Berkeley’s Idealism and Modern Violence

The philosopher George Berkeley made the logical but counterintuitive argument that things don’t exist outside of our perception. To be unperceived is to not exist. The idea that things are impermanent is disturbing; does half the world cease when I turn around? For Berkeley, ideas create reality, and what is forgotten ceases to exist.

Our world of mass media is proving Berkeley to be correct. Things take on a life of their own once they enter the screen and the public consciousness. Life really does imitate art, as when the Klu Klux Klan’s robes changed in design after Birth of a Nation to reflect the movie’s Klan costumes.

Alan Moore’s From Hell depicts the 1880s as an anticipation of the 20th century in its brutality and media frenzy. “Jack the Ripper” was just a name coined by the newspapers of the day to sell more newspapers, but then it became the canonical name for these series of murders. Ideas are what control reality, as when the psychic Mr. Lees confesses to making up his visions, but in the end they ironically became true: "I made it all up, and it all came true anyway. That's the funny part." In this fascinating interview, Moore discussing how permeable the imaginative world is, and what happens when fictional things start to happen in the non-fictional world.

Church and school shootings are connected to these ideas of brutality and media frenzies. This type of violence didn’t exist decades ago, but in a world of 24-hour television news and the internet they are now disturbingly regular. The concern is, the more attention we give to these events by naming the shooters and memorializing the events, the more attractive such violent acts are. If you are lonely and marginalized, the media attention showered on these acts creates further possibilities. Terrorist acts have been encouraged by the internet and modern media because they are, in part, public relations and recruiting events.

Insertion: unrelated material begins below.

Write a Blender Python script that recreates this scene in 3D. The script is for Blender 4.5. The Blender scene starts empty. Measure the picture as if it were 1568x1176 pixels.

What would it mean to imagine a world without violence, especially against the innocent? This is a harder act of imagination. It’s much easier to tell stories of hell, like in Dante’s Inferno, or of violence, like in CSI. The work of a Fred Rogers is a much more vague work. It is real work that is inspiring, but somehow it resists the human imagination. Violence is always easier to imagine than non-violence.

Simone Weil reflects on this truth in her great statement that “Imaginary evil is romantic and varied; real evil is gloomy, monotonous, barren, boring. Imaginary good is boring; real good is always new, marvelous, intoxicating.”